__Dataset extract__.
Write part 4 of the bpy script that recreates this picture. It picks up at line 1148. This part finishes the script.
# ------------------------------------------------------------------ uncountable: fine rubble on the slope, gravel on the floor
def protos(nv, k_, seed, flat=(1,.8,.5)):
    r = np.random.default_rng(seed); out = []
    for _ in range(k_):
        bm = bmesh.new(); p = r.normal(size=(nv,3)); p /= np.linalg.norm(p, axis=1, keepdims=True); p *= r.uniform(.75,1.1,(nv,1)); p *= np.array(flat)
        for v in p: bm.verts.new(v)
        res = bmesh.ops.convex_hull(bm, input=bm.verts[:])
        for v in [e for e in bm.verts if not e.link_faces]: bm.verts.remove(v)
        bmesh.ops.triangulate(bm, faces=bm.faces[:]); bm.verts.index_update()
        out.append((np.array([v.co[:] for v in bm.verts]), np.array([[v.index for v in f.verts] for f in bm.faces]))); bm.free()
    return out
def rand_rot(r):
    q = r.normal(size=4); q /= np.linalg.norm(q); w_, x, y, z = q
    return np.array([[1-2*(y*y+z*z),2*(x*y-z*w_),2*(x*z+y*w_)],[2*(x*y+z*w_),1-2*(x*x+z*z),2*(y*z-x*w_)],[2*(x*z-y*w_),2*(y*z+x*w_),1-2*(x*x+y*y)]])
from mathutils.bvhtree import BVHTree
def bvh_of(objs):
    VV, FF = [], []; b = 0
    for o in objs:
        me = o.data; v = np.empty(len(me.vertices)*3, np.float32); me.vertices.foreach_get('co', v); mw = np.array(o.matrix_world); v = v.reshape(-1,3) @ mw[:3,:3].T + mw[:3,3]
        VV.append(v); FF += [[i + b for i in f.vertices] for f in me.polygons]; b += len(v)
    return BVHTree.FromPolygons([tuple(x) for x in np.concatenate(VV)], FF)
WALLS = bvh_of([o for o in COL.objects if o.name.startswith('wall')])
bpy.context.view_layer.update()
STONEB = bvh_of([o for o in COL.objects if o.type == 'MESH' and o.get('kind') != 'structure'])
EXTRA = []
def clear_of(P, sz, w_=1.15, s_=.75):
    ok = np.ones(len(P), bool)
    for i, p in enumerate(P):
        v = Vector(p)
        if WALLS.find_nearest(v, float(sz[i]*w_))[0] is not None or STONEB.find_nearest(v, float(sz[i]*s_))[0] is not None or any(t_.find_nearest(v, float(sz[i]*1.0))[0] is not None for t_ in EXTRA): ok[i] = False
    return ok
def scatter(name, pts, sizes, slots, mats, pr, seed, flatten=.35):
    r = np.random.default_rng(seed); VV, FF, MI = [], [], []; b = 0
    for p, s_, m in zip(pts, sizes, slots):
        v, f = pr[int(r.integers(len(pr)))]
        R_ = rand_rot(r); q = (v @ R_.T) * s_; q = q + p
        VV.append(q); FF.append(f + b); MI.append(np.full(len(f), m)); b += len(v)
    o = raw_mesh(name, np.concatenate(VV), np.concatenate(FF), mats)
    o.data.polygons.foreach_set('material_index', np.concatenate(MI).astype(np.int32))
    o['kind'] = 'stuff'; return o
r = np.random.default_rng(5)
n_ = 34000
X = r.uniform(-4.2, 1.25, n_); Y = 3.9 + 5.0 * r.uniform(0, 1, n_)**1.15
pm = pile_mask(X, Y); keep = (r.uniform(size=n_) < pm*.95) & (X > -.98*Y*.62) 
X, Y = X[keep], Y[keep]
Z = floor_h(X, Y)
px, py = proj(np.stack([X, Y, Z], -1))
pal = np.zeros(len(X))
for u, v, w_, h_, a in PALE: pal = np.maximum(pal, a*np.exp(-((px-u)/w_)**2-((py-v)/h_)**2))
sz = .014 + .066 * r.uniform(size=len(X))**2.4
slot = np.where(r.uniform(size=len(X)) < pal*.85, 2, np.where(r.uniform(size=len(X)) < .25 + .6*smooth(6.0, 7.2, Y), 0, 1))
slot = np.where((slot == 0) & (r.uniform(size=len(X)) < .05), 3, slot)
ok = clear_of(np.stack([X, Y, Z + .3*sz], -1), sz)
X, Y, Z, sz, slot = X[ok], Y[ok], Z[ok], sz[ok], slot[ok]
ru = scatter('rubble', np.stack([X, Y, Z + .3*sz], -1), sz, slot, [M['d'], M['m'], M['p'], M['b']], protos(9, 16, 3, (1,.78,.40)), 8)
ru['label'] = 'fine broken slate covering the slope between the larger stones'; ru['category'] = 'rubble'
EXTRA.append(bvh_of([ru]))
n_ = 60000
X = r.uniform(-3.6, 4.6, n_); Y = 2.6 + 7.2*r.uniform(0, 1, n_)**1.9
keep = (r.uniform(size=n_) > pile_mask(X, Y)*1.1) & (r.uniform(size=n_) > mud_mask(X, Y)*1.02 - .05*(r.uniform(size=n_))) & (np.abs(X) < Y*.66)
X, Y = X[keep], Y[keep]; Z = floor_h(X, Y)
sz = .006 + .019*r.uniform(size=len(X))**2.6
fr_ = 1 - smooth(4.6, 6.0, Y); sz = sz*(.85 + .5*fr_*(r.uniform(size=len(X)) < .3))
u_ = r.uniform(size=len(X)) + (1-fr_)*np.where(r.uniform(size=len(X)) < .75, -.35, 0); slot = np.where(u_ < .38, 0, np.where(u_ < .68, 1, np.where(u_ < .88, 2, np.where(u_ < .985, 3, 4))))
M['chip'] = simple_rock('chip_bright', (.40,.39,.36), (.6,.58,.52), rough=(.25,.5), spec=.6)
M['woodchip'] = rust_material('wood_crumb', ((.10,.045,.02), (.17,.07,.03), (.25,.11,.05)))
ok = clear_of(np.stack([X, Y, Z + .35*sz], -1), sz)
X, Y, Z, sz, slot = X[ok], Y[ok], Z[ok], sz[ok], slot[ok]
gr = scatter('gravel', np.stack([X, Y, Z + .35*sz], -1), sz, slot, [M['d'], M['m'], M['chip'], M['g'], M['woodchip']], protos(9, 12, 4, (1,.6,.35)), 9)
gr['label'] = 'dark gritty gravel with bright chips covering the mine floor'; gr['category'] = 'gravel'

__What the task requires__. Restate the whole listing exactly, leaving out nothing.

__Task answer__.
Write part 4 of the bpy script that recreates this picture. It picks up at line 1148. This part finishes the script.
# ------------------------------------------------------------------ uncountable: fine rubble on the slope, gravel on the floor
def protos(nv, k_, seed, flat=(1,.8,.5)):
    r = np.random.default_rng(seed); out = []
    for _ in range(k_):
        bm = bmesh.new(); p = r.normal(size=(nv,3)); p /= np.linalg.norm(p, axis=1, keepdims=True); p *= r.uniform(.75,1.1,(nv,1)); p *= np.array(flat)
        for v in p: bm.verts.new(v)
        res = bmesh.ops.convex_hull(bm, input=bm.verts[:])
        for v in [e for e in bm.verts if not e.link_faces]: bm.verts.remove(v)
        bmesh.ops.triangulate(bm, faces=bm.faces[:]); bm.verts.index_update()
        out.append((np.array([v.co[:] for v in bm.verts]), np.array([[v.index for v in f.verts] for f in bm.faces]))); bm.free()
    return out
def rand_rot(r):
    q = r.normal(size=4); q /= np.linalg.norm(q); w_, x, y, z = q
    return np.array([[1-2*(y*y+z*z),2*(x*y-z*w_),2*(x*z+y*w_)],[2*(x*y+z*w_),1-2*(x*x+z*z),2*(y*z-x*w_)],[2*(x*z-y*w_),2*(y*z+x*w_),1-2*(x*x+y*y)]])
from mathutils.bvhtree import BVHTree
def bvh_of(objs):
    VV, FF = [], []; b = 0
    for o in objs:
        me = o.data; v = np.empty(len(me.vertices)*3, np.float32); me.vertices.foreach_get('co', v); mw = np.array(o.matrix_world); v = v.reshape(-1,3) @ mw[:3,:3].T + mw[:3,3]
        VV.append(v); FF += [[i + b for i in f.vertices] for f in me.polygons]; b += len(v)
    return BVHTree.FromPolygons([tuple(x) for x in np.concatenate(VV)], FF)
WALLS = bvh_of([o for o in COL.objects if o.name.startswith('wall')])
bpy.context.view_layer.update()
STONEB = bvh_of([o for o in COL.objects if o.type == 'MESH' and o.get('kind') != 'structure'])
EXTRA = []
def clear_of(P, sz, w_=1.15, s_=.75):
    ok = np.ones(len(P), bool)
    for i, p in enumerate(P):
        v = Vector(p)
        if WALLS.find_nearest(v, float(sz[i]*w_))[0] is not None or STONEB.find_nearest(v, float(sz[i]*s_))[0] is not None or any(t_.find_nearest(v, float(sz[i]*1.0))[0] is not None for t_ in EXTRA): ok[i] = False
    return ok
def scatter(name, pts, sizes, slots, mats, pr, seed, flatten=.35):
    r = np.random.default_rng(seed); VV, FF, MI = [], [], []; b = 0
    for p, s_, m in zip(pts, sizes, slots):
        v, f = pr[int(r.integers(len(pr)))]
        R_ = rand_rot(r); q = (v @ R_.T) * s_; q = q + p
        VV.append(q); FF.append(f + b); MI.append(np.full(len(f), m)); b += len(v)
    o = raw_mesh(name, np.concatenate(VV), np.concatenate(FF), mats)
    o.data.polygons.foreach_set('material_index', np.concatenate(MI).astype(np.int32))
    o['kind'] = 'stuff'; return o
r = np.random.default_rng(5)
n_ = 34000
X = r.uniform(-4.2, 1.25, n_); Y = 3.9 + 5.0 * r.uniform(0, 1, n_)**1.15
pm = pile_mask(X, Y); keep = (r.uniform(size=n_) < pm*.95) & (X > -.98*Y*.62) 
X, Y = X[keep], Y[keep]
Z = floor_h(X, Y)
px, py = proj(np.stack([X, Y, Z], -1))
pal = np.zeros(len(X))
for u, v, w_, h_, a in PALE: pal = np.maximum(pal, a*np.exp(-((px-u)/w_)**2-((py-v)/h_)**2))
sz = .014 + .066 * r.uniform(size=len(X))**2.4
slot = np.where(r.uniform(size=len(X)) < pal*.85, 2, np.where(r.uniform(size=len(X)) < .25 + .6*smooth(6.0, 7.2, Y), 0, 1))
slot = np.where((slot == 0) & (r.uniform(size=len(X)) < .05), 3, slot)
ok = clear_of(np.stack([X, Y, Z + .3*sz], -1), sz)
X, Y, Z, sz, slot = X[ok], Y[ok], Z[ok], sz[ok], slot[ok]
ru = scatter('rubble', np.stack([X, Y, Z + .3*sz], -1), sz, slot, [M['d'], M['m'], M['p'], M['b']], protos(9, 16, 3, (1,.78,.40)), 8)
ru['label'] = 'fine broken slate covering the slope between the larger stones'; ru['category'] = 'rubble'
EXTRA.append(bvh_of([ru]))
n_ = 60000
X = r.uniform(-3.6, 4.6, n_); Y = 2.6 + 7.2*r.uniform(0, 1, n_)**1.9
keep = (r.uniform(size=n_) > pile_mask(X, Y)*1.1) & (r.uniform(size=n_) > mud_mask(X, Y)*1.02 - .05*(r.uniform(size=n_))) & (np.abs(X) < Y*.66)
X, Y = X[keep], Y[keep]; Z = floor_h(X, Y)
sz = .006 + .019*r.uniform(size=len(X))**2.6
fr_ = 1 - smooth(4.6, 6.0, Y); sz = sz*(.85 + .5*fr_*(r.uniform(size=len(X)) < .3))
u_ = r.uniform(size=len(X)) + (1-fr_)*np.where(r.uniform(size=len(X)) < .75, -.35, 0); slot = np.where(u_ < .38, 0, np.where(u_ < .68, 1, np.where(u_ < .88, 2, np.where(u_ < .985, 3, 4))))
M['chip'] = simple_rock('chip_bright', (.40,.39,.36), (.6,.58,.52), rough=(.25,.5), spec=.6)
M['woodchip'] = rust_material('wood_crumb', ((.10,.045,.02), (.17,.07,.03), (.25,.11,.05)))
ok = clear_of(np.stack([X, Y, Z + .35*sz], -1), sz)
X, Y, Z, sz, slot = X[ok], Y[ok], Z[ok], sz[ok], slot[ok]
gr = scatter('gravel', np.stack([X, Y, Z + .35*sz], -1), sz, slot, [M['d'], M['m'], M['chip'], M['g'], M['woodchip']], protos(9, 12, 4, (1,.6,.35)), 9)
gr['label'] = 'dark gritty gravel with bright chips covering the mine floor'; gr['category'] = 'gravel'